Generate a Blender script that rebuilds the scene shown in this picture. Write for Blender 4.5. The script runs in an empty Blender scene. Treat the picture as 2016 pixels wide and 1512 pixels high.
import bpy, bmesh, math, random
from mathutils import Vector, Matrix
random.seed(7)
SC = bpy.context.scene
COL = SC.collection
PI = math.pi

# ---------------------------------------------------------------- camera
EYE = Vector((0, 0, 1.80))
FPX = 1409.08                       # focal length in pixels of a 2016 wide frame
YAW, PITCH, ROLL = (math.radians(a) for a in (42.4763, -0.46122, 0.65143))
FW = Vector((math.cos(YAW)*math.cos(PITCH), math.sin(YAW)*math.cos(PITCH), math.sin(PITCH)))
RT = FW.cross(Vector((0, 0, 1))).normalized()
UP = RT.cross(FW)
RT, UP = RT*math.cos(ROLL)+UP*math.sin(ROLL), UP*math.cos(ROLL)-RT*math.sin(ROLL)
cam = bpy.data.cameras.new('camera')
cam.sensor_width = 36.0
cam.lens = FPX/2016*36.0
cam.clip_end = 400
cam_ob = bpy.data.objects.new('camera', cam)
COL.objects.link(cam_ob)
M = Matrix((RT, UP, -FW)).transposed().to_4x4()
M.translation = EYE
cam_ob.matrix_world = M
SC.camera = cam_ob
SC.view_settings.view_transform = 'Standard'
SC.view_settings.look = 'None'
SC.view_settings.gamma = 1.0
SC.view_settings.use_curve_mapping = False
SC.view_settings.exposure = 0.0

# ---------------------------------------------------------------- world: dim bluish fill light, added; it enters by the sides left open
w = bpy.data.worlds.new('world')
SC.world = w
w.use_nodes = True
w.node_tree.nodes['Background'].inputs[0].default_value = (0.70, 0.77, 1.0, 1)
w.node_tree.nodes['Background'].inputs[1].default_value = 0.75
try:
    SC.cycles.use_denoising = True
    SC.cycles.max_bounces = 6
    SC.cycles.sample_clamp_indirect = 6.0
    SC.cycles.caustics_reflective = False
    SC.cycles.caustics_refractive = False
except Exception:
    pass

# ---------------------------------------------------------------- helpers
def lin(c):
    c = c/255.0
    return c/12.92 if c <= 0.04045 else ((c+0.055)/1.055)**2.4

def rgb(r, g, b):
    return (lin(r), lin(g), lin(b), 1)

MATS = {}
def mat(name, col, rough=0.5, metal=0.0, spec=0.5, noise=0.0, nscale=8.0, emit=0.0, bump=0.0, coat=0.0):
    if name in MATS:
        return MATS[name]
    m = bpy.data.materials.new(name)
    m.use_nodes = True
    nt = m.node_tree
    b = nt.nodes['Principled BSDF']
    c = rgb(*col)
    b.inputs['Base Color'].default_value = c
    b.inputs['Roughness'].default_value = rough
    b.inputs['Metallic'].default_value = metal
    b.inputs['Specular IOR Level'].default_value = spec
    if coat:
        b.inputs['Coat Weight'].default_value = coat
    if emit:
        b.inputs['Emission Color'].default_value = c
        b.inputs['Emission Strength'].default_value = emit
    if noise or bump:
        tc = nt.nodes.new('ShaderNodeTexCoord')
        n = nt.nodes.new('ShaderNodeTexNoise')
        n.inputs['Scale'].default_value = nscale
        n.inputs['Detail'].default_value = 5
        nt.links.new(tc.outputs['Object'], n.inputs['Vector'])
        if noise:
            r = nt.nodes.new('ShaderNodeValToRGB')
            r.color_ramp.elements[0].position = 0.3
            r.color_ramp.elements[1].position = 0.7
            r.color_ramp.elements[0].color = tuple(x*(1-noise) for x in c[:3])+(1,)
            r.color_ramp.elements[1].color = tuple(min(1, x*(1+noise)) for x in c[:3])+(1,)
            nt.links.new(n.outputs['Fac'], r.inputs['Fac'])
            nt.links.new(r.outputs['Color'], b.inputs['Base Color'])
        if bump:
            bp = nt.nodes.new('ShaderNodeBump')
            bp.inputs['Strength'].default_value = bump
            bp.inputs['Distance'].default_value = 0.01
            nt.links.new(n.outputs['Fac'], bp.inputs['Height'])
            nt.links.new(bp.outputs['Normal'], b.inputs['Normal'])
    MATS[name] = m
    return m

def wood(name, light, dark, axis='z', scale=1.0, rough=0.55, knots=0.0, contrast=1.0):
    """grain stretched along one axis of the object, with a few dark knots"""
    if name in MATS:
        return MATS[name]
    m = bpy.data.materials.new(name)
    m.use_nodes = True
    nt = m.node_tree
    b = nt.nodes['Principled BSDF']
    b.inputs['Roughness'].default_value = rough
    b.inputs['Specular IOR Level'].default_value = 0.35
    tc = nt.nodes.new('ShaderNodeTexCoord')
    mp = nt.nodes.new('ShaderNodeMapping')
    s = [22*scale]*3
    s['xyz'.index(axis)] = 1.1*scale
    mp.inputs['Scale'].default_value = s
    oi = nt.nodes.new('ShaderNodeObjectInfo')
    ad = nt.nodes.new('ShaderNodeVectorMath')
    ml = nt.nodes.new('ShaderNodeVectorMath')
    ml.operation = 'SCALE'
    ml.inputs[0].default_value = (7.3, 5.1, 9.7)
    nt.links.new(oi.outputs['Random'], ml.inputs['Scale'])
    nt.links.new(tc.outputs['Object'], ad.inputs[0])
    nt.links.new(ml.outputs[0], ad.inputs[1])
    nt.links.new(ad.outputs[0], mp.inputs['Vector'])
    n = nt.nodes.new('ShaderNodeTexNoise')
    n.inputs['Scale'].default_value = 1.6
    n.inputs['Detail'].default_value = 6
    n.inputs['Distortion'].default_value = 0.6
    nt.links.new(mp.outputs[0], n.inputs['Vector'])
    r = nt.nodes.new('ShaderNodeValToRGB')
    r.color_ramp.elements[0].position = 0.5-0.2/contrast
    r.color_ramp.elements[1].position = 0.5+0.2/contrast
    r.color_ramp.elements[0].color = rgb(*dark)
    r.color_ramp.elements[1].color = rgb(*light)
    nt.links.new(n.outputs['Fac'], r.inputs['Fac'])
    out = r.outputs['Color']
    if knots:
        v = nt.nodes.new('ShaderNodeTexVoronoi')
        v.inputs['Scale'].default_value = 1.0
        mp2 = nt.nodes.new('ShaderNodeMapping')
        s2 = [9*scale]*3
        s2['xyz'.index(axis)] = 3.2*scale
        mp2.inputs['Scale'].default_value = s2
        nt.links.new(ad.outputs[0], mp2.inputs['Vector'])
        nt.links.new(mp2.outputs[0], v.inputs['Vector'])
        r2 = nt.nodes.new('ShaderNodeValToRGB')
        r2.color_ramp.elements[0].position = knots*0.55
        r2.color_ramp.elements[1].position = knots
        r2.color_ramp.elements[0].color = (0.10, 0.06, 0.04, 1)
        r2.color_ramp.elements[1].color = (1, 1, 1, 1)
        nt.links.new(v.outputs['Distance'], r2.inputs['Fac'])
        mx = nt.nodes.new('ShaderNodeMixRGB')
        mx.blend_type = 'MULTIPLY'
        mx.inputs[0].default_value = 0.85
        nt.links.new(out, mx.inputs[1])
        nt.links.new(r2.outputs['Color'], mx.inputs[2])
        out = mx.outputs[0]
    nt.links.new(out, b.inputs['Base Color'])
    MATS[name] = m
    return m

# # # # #

_PROBLEM REQUIREMENTS_. Word for word, reproduce the listing above from its start up to and including the line that has "PI = math.pi". Give only those lines.

_TASK RESPONSE_.
Generate a Blender script that rebuilds the scene shown in this picture. Write for Blender 4.5. The script runs in an empty Blender scene. Treat the picture as 2016 pixels wide and 1512 pixels high.
import bpy, bmesh, math, random
from mathutils import Vector, Matrix
random.seed(7)
SC = bpy.context.scene
COL = SC.collection
PI = math.pi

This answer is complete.